→ **GIVEN TASK**
Set down, exactly as written, the lines from the top of the data to the line that holds "PI = math.pi", and omit the pictures.

→ **GIVEN MATERIAL**
»»

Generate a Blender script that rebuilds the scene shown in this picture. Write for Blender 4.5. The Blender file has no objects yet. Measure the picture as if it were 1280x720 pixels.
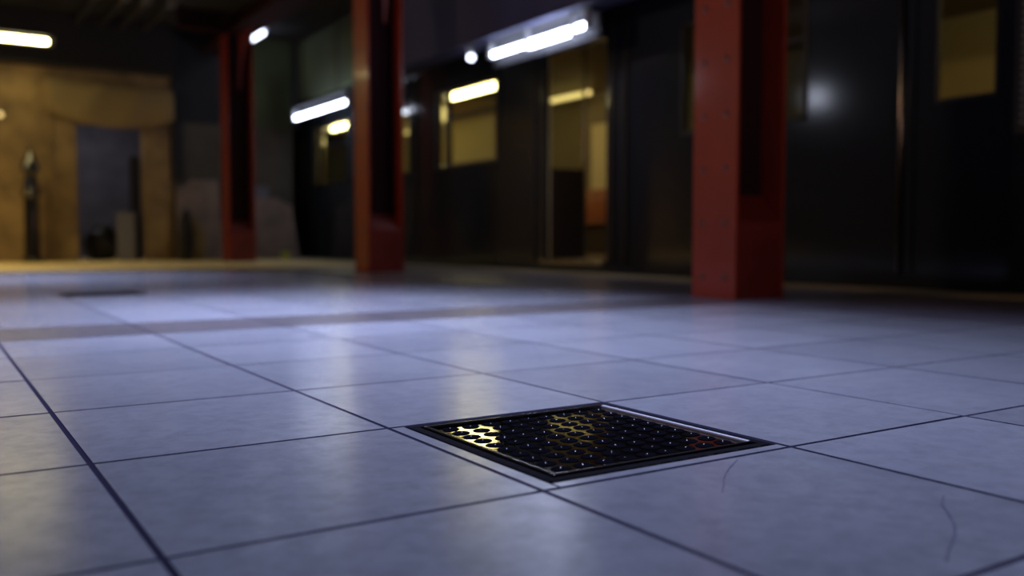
import bpy, bmesh, math, random
from mathutils import Vector, Matrix
R = random.Random(7)
S = bpy.context.scene
C = S.collection
PI = math.pi

# ------------------------------------------------------------------ materials
def mat(name, col, rough=.5, metal=0., emit=None, es=0., spec=.5, noise=None, bump=None, rvar=None, coat=0.):
    """noise=(scale, second colour, contrast) mottles the paint; bump=(scale, strength); rvar=(scale, lo, hi) roughness."""
    m = bpy.data.materials.new(name); m.use_nodes = True
    nt = m.node_tree; b = nt.nodes['Principled BSDF']; L = nt.links.new
    b.inputs['Base Color'].default_value = (*col, 1)
    b.inputs['Roughness'].default_value = rough
    b.inputs['Metallic'].default_value = metal
    b.inputs['Specular IOR Level'].default_value = spec
    b.inputs['Coat Weight'].default_value = coat
    b.inputs['Coat Roughness'].default_value = .12
    if emit:
        b.inputs['Emission Color'].default_value = (*emit, 1)
        b.inputs['Emission Strength'].default_value = es
    if noise or bump or rvar:
        tc = nt.nodes.new('ShaderNodeTexCoord')
    def nz(scale, detail=5):
        n = nt.nodes.new('ShaderNodeTexNoise'); n.inputs['Scale'].default_value = scale
        n.inputs['Detail'].default_value = detail; n.inputs['Roughness'].default_value = .6
        L(tc.outputs['Object'], n.inputs['Vector']); return n
    if noise:
        n = nz(noise[0])
        r = nt.nodes.new('ShaderNodeValToRGB')
        r.color_ramp.elements[0].position = .5 - noise[2]; r.color_ramp.elements[1].position = .5 + noise[2]
        r.color_ramp.elements[0].color = (*noise[1], 1); r.color_ramp.elements[1].color = (*col, 1)
        L(n.outputs['Fac'], r.inputs['Fac']); L(r.outputs['Color'], b.inputs['Base Color'])
    if bump:
        n = nz(bump[0], 6); bp = nt.nodes.new('ShaderNodeBump')
        bp.inputs['Strength'].default_value = bump[1]; bp.inputs['Distance'].default_value = .01
        L(n.outputs['Fac'], bp.inputs['Height']); L(bp.outputs['Normal'], b.inputs['Normal'])
    if rvar:
        n = nz(rvar[0]); mr = nt.nodes.new('ShaderNodeMapRange')
        mr.inputs['From Min'].default_value = .35; mr.inputs['From Max'].default_value = .65
        mr.inputs['To Min'].default_value = rvar[1]; mr.inputs['To Max'].default_value = rvar[2]
        L(n.outputs['Fac'], mr.inputs['Value']); L(mr.outputs['Result'], b.inputs['Roughness'])
    return m

def tile_mat(name, col, col2, rlo, rhi, spec=.5):
    m = bpy.data.materials.new(name); m.use_nodes = True
    nt = m.node_tree; N = nt.nodes; L = nt.links.new; b = N['Principled BSDF']
    geo = N.new('ShaderNodeNewGeometry'); tc = N.new('ShaderNodeTexCoord')
    def noise(s, d=6, r=.6, sc=None):
        n = N.new('ShaderNodeTexNoise'); n.inputs['Scale'].default_value = s
        n.inputs['Detail'].default_value = d; n.inputs['Roughness'].default_value = r
        if sc:
            mp = N.new('ShaderNodeMapping'); mp.inputs['Scale'].default_value = sc
            L(tc.outputs['Object'], mp.inputs['Vector']); L(mp.outputs['Vector'], n.inputs['Vector'])
        else: L(tc.outputs['Object'], n.inputs['Vector'])
        return n
    def mix(a, bb, fac, mode='MIX'):
        x = N.new('ShaderNodeMix'); x.data_type = 'RGBA'; x.blend_type = mode
        for i, v in ((6, a), (7, bb)):
            if isinstance(v, tuple): x.inputs[i].default_value = (*v, 1)
            else: L(v, x.inputs[i])
        if isinstance(fac, float): x.inputs[0].default_value = fac
        else: L(fac, x.inputs[0])
        return x.outputs[2]
    def rng(v, a, bb, c, d):
        x = N.new('ShaderNodeMapRange'); L(v, x.inputs['Value'])
        for k, q in zip(('From Min', 'From Max', 'To Min', 'To Max'), (a, bb, c, d)): x.inputs[k].default_value = q
        return x.outputs['Result']
    n1 = noise(3.0); n2 = noise(22.0, 8, .7); n3 = noise(220, 3); n4 = noise(9, 7, .65)
    c = mix(col, col2, rng(n1.outputs['Fac'], .38, .66, 0, 1))
    c = mix(c, tuple(v * .66 for v in col2), rng(n2.outputs['Fac'], .42, .72, 0, .8))
    c = mix(c, tuple(min(1, v * 1.35) for v in col), rng(n4.outputs['Fac'], .6, .8, 0, .2))
    rp = rng(geo.outputs['Random Per Island'], 0, 1, .86, 1.08)
    cm = N.new('ShaderNodeCombineColor'); [L(rp, cm.inputs[i]) for i in range(3)]
    c = mix(c, cm.outputs['Color'], 1.0, 'MULTIPLY')
    L(c, b.inputs['Base Color'])
    L(rng(n2.outputs['Fac'], .35, .7, rlo, rhi), b.inputs['Roughness'])
    b.inputs['Specular IOR Level'].default_value = spec
    bp = N.new('ShaderNodeBump'); bp.inputs['Strength'].default_value = .10; bp.inputs['Distance'].default_value = .002
    ad = N.new('ShaderNodeMath'); ad.operation = 'ADD'
    ns = noise(60, 5, .7); L(n3.outputs['Fac'], ad.inputs[0]); L(ns.outputs['Fac'], ad.inputs[1])
    L(ad.outputs[0], bp.inputs['Height']); L(bp.outputs['Normal'], b.inputs['Normal'])
    return m

def glass_mat(name, tint=(1, 1, 1)):
    m = bpy.data.materials.new(name); m.use_nodes = True
    nt = m.node_tree; N = nt.nodes; L = nt.links.new
    N.remove(N['Principled BSDF'])
    t = N.new('ShaderNodeBsdfTransparent'); t.inputs['Color'].default_value = (*tint, 1)
    g = N.new('ShaderNodeBsdfGlossy'); g.inputs['Roughness'].default_value = .06
    lw = N.new('ShaderNodeLayerWeight'); lw.inputs['Blend'].default_value = .5
    pw = N.new('ShaderNodeMath'); pw.operation = 'POWER'; pw.inputs[1].default_value = 5; L(lw.outputs['Facing'], pw.inputs[0])
    f = N.new('ShaderNodeMath'); f.operation = 'MULTIPLY_ADD'; f.inputs[1].default_value = .9; f.inputs[2].default_value = .04; L(pw.outputs[0], f.inputs[0])
    x = N.new('ShaderNodeMixShader'); L(f.outputs[0], x.inputs[0]); L(t.outputs[0], x.inputs[1]); L(g.outputs[0], x.inputs[2])
    L(x.outputs[0], N['Material Output'].inputs['Surface'])
    return m

def emis(name, col, st):
    return mat(name, (.8, .8, .8), .4, emit=col, es=st)

COOL = (.74, .80, 1.0); WARM = (1.0, .80, .30)
M = dict(
    tile=tile_mat('glazed_floor_tile', (.345, .355, .395), (.295, .305, .355), .15, .27, 1.0),
    band=tile_mat('worn_brown_floor_tile', (.125, .110, .115), (.095, .085, .095), .26, .42),
    edge_tile=tile_mat('dull_dark_floor_tile', (.20, .185, .235), (.16, .15, .19), .26, .42),
    grout=mat('dark_grout', (.034, .031, .058), .9, spec=.0, bump=(90, .3)),
    slab=mat('pale_yellow_floor', (.85, .70, .36), .8, noise=(6, (.62, .50, .25), .2), bump=(25, .4)),
    yellow=mat('worn_yellow_paint', (.52, .44, .22), .65, noise=(14, (.25, .22, .15), .18), bump=(40, .3)),
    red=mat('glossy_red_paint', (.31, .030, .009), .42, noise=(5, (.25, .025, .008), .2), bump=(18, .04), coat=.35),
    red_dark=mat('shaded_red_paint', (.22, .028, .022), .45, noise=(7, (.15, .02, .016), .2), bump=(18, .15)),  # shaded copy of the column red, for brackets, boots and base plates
    rivet=mat('worn_rivet_paint', (.13, .065, .06), .35),
    black=mat('black_train_paint', (.020, .025, .032), .11, spec=.4),
    frame=mat('dark_rubber_frame', (.010, .010, .012), .45),
    chrome=mat('brushed_steel', (.34, .33, .32), .22, 1.),
    iron=mat('wet_black_cast_iron', (.20, .195, .20), .05, 1., bump=(30, .012)),
    cell=mat('matt_black_iron', (.005, .005, .008), .7, spec=.0),
    edge=mat('painted_glint_edge', (.62, .62, .70), .5, .4),  # paler steel for one rim side, imitating its glint
    gloss=mat('polished_black_enamel', (.01, .01, .012), .16, spec=.8, coat=1.),
    rail=mat('dull_steel_rail', (.12, .115, .11), .13, 1.),
    crate=mat('grey_crate_board', (.24, .23, .26), .8),
    rim=mat('worn_dark_steel', (.10, .10, .13), .28, .9, bump=(40, .05)),
    grime=mat('black_mortar', (.005, .005, .008), .8, spec=.08, bump=(60, .6)),
    rust=mat('rusty_iron', (.05, .022, .02), .5, noise=(20, (.02, .014, .018), .2)),
    wall=mat('grimy_tan_plaster', (.42, .285, .13), .85, noise=(2.3, (.20, .135, .07), .14), bump=(14, .5)),
    wall_grey=mat('grimy_grey_plaster', (.10, .09, .075), .85, noise=(2.2, (.06, .055, .05), .2), bump=(14, .5)),
    wall_green=mat('greenish_plaster', (.085, .11, .05), .9, noise=(1.5, (.05, .065, .035), .2), bump=(9, .5)),
    dark=mat('black_concrete', (.020, .021, .028), .9, bump=(9, .5)),
    soffit=mat('purple_grey_paint', (.055, .062, .15), .8, noise=(2, (.042, .048, .115), .2), bump=(10, .3)),
    blue_grey=mat('blue_grey_concrete', (.20, .20, .26), .85, noise=(3, (.12, .12, .16), .2), bump=(10, .4)),
    pipe=mat('grey_conduit', (.09, .09, .10), .4, .6),
    housing=mat('enamel_housing', (.30, .31, .34), .4),
    cream=mat('cream_train_lining', (.62, .52, .30), .5),
    tan=mat('dim_tan_train_panel', (.17, .13, .07), .55),  # dimmed stand-in for the cream lining where the car should look darker
    brown=mat('dark_brown_laminate', (.040, .026, .020), .5),
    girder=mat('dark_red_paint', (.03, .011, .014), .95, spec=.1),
    seat=mat('orange_seat_plastic', (.30, .09, .035), .4),
    cfloor=mat('car_floor_vinyl', (.28, .19, .09), .45, noise=(30, (.3, .2, .1), .2)),
    post=mat('glossy_black_enamel', (.008, .008, .010), .16, coat=.8, bump=(8, .1)),
    wood=mat('weathered_plywood', (.32, .24, .21), .8, noise=(2.5, (.13, .10, .09), .2), bump=(30, .4)),
    sack=mat('ochre_burlap', (.22, .15, .055), .9, bump=(60, .8)),
    cloth=mat('dirty_tan_canvas', (.30, .215, .10), .9, bump=(20, .5)),
    lime=mat('yellow_green_plastic', (.52, .55, .06), .4),
    glass=glass_mat('clear_glass', (.86, .88, .82)),
    e_cool=emis('cool_white_tube', COOL, 19),
    e_warm=emis('warm_yellow_tube', (1., .84, .36), 22),
    e_car=emis('yellow_white_car_tube', (1., .86, .42), 22),
    e_lamp=emis('amber_marker_lamp', (1., .74, .24), 1.5),
    e_dot=emis('small_cool_lamp', COOL, 7),
    e_bulb=emis('small_amber_bulb', (1., .70, .25), 1.2),
    e_blob=emis('ceiling_lamp_glow', COOL, 8),
)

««

→ **REPLY TO THE EXERCISE**
Generate a Blender script that rebuilds the scene shown in this picture. Write for Blender 4.5. The Blender file has no objects yet. Measure the picture as if it were 1280x720 pixels.
import bpy, bmesh, math, random
from mathutils import Vector, Matrix
R = random.Random(7)
S = bpy.context.scene
C = S.collection
PI = math.pi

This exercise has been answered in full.